Another question is whether the charger or the charging modes should be put into efficiency classes in order to increase transparency for the end customer and sharpen sensitivity to the energy consumption of electric vehicles. A comparison with a common consumer in the household sector shows this need. An average refrigerator in energy efficiency class A+ consumes around 330 kWh of electrical energy per year. In comparison, a refrigerator with efficiency class C requires about 90 kWh more. With an annual mileage of 20,000 km (100,000 km in 5 years), the Kia e-Niro requires at best 3.868 kWh of energy per year in the combined WLTC. With single-phase charging, this vehicle requires 295 kWh more energy per year. This results in a savings potential that is about three times greater than in the refrigerator calculation example. Today refrigerators are already classified into energy efficiency levels.

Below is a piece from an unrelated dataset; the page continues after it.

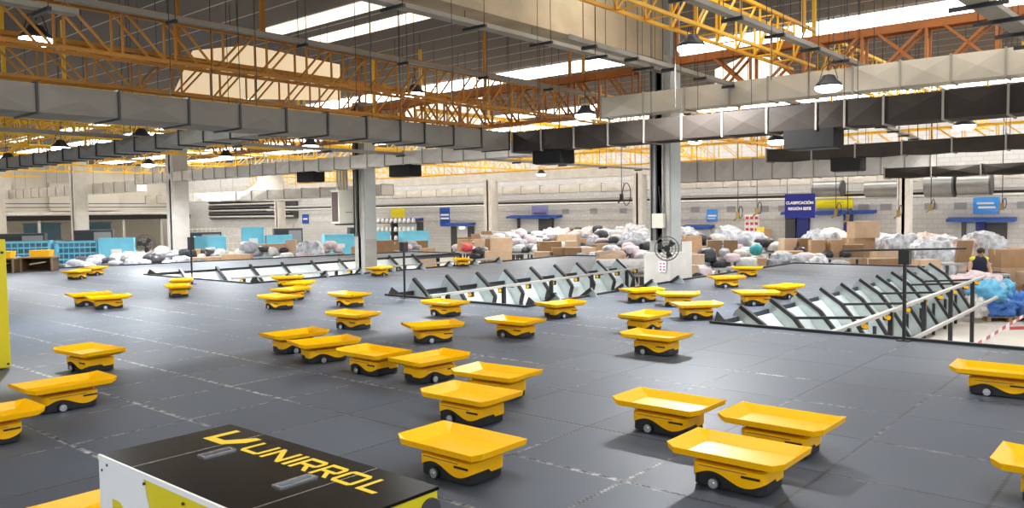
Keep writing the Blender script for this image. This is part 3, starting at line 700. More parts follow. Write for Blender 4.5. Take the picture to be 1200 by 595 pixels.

From this point of view, a classification under energy efficiency aspects of vehicle chargers or charging modes could make sense in order to promote improvements and innovations in this area. An exciting comparison could also be provided by measuring the efficiency of a DC-WB with moderate charging power. Interesting would also be investigations concerning the discharge of batteries for instance during prolonged parking.

Before pursuing these suggestions further, it is necessary to measure additional vehicles to corroborate the measurement data in this initial study. The research group is already planning further measurements of e-vehicles.